In Rome, a tourist scaled the baroque masterpiece that is the Trevi Fountain to fill up her water bottle just months after a British man carved his and his girlfriends' initials into the Colosseum, an ancient amphitheater that has stood for millenia. 

In Venice, a British tourist ignored warnings from onlookers before jumping from five stories high and belly-flopping into one of the city's UNESCO-protected canals. 

In Paris, two drunk Americans were found sleeping atop the iconic Eiffel Tower. Just days later, a man climbed to the peak of the tower and jumped off, deploying a parachute. 

These incidents have prompted European officials to ask that tourists be held accountable for their bad behavior. Daniela Santanchè, Italy's tourism minister, said it's time for governments to crack down. 

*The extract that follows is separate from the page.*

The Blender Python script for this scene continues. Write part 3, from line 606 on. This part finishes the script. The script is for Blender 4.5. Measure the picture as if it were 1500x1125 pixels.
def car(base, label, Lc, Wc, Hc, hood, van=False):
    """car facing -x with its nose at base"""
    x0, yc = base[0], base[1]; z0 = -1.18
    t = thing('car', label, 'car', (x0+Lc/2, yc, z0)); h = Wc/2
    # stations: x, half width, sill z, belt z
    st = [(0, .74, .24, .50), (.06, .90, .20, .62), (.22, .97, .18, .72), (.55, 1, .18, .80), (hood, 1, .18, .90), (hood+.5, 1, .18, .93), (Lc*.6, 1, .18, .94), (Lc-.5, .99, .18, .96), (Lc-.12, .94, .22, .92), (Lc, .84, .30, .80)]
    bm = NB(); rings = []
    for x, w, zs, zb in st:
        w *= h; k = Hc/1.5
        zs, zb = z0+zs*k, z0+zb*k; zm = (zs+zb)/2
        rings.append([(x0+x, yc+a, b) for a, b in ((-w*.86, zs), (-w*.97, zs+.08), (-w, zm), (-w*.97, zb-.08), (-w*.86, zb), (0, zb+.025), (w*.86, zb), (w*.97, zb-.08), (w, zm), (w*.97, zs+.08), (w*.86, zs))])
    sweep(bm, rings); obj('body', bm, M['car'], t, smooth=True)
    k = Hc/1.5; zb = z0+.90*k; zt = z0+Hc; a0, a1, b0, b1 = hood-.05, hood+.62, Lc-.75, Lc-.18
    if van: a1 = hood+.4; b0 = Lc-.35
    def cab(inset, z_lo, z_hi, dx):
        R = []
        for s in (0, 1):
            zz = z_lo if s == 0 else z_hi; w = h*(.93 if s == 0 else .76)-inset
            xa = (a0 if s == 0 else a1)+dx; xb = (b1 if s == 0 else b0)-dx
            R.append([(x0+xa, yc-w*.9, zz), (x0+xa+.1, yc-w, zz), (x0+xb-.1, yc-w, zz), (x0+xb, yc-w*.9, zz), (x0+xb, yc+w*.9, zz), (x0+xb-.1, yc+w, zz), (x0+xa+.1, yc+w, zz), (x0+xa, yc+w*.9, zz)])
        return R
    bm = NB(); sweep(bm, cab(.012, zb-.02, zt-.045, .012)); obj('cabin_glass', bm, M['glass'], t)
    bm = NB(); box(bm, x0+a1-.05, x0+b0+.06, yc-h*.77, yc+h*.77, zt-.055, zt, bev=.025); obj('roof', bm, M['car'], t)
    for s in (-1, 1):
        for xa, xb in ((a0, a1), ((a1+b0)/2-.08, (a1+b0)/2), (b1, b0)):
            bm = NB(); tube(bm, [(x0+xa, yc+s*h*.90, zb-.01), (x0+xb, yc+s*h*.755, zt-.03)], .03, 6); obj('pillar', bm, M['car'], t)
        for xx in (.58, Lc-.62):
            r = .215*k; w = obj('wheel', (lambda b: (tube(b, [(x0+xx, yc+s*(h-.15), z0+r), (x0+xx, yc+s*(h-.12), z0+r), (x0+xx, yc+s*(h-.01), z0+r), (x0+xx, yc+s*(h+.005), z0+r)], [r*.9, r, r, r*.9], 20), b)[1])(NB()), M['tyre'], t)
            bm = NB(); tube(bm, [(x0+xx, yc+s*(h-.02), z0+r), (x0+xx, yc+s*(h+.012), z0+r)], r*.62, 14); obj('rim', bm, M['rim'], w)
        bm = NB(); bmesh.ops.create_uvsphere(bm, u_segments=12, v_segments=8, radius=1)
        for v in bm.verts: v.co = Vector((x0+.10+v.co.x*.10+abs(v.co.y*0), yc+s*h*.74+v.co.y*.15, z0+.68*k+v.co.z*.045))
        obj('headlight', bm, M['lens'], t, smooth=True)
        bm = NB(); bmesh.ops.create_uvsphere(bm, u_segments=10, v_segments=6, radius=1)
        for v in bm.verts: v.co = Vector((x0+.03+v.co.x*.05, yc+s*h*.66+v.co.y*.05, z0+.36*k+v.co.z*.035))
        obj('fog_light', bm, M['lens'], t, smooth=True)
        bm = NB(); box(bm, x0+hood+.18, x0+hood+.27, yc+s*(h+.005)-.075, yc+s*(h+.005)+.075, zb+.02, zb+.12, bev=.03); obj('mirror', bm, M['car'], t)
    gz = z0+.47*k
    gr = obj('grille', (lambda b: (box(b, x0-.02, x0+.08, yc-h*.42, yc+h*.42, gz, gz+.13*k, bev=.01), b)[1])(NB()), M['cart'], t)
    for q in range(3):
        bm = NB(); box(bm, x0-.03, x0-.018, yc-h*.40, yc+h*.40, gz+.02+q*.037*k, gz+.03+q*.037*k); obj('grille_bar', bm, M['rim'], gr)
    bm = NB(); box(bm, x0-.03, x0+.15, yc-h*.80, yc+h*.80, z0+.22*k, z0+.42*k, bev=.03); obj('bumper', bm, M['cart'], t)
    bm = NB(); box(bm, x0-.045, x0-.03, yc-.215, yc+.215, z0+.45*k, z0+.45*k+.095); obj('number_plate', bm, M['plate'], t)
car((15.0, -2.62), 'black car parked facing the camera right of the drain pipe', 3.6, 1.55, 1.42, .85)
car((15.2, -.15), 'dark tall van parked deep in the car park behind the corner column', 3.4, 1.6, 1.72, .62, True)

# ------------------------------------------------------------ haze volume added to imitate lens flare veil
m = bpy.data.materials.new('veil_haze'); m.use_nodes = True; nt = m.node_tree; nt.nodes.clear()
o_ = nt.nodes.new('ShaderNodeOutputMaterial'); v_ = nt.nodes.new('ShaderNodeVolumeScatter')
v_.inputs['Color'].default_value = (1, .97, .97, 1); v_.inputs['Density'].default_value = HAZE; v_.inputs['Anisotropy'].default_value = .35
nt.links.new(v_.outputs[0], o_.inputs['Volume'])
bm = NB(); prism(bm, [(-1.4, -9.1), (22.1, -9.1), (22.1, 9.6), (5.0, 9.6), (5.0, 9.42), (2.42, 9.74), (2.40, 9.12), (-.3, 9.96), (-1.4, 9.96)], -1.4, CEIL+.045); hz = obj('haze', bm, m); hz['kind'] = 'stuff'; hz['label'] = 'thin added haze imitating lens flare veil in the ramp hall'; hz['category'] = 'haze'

"These tourists are also vandals, because they have no respect for our cultural heritage, which belongs not just to Italy, but to the whole world," Santanchè said. "We've introduced a bill with a very simple concept: You break it, you pay for it." 

In April, the city of Amsterdam issued a stern warning to British tourists: "Coming to Amsterdam for a messy night? Stay away."

 The availability of cannabis and recreational sex has made it a party hotspot for foreign visitors. Officials have also put limits on those activities in response to complaints from residents. 

Video of tourist carving name into Rome's Colosseum sparks outrage 00:57

Some countries have taken more creative measures. In Spain, locals have taken to posting signs at the beach warning tourists of fake dangers like jellyfish and falling rocks. 

Part of the rise in bad behavior is being attributed to a rise in tourism. There are 55% more tourists in Europe from the U.S. alone compared to last summer. 

Lucrezia Miseri, a Ph.D. student in Rome, said the massive influx and terrible behavior is making it hard to live in the city. 

"I feel immense rage ... It's really unfortunate," she said. "You cannot just come and do whatever you want."